Por Patricio De la Paz Septiembre 12, 2009

Conocí a Lenin. Fue hace algunos años, cuando fui a su mausoleo, instalado a los pies de la muralla del Kremlin, a pasos de la Plaza Roja. El ingreso tiene reglas claras: sin cámara, sin bolsos, sin nada que pueda parecer sospechoso. Así, liviano de equipaje, uno desciende hasta la sala donde está embalsamado Vladimir Ilich. El aire acondicionado se siente en los huesos. Todo está en penumbra. Y al centro, la urna de vidrio con el pequeño cuerpo del líder de la revolución bolchevique. Iluminado por una luz cenital que le cae encima y lo hace parecer flotando en medio de la oscuridad. Hay que mirarlo rápido, dando vueltas a su alrededor y sin detenerse. Si uno se demora, un soldado apura sin demasiada cortesía. Pensé que todo eso era algo muy ruso. Pero me equivoqué: la escena se repetiría idéntica en otros mausoleos de próceres comunistas.

En Hanoi, capital de Vietnam, está Ho Chi Minh. El edificio es monumental. Y el ritual de entrada es el mismo que en Moscú: entrada liberada, sólo con lo puesto, en fila, sin detenerse. La sala principal está casi a oscuras, y la única luz cae del techo sobre el cuerpo del líder vietnamita metido en su ataúd transparente. Al igual que Lenin, parece un muñeco. Una de esas figuras del museo de cera de Madame Tussauds. Tiene los ojos cerrados y las manos sobre las caderas. Y también está de negro.

El año pasado vi a Mao.

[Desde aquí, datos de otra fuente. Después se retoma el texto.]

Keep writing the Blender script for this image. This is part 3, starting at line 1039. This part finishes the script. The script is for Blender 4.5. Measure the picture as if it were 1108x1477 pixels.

Su mausoleo está en la plaza de Tiananmen, de frente a la Ciudad Prohibida. Después de una larga fila -pocos turistas, muchos chinos-, lo de siempre: no se paga, mochilas y carteras prohibidas, una sala oscura, una urna de vidrio iluminada y el cuerpo en reposo del líder, al que hay que mirar veloz, caminando alrededor de él. Claro que en Beijing se dan dos licencias: el líder está arropado con una bandera roja y -por sólo 3 yuanes- es posible comprar una flor para depositarla en el hall de entrada.

Habrá que ver qué pasará en La Habana o en Pyongyang.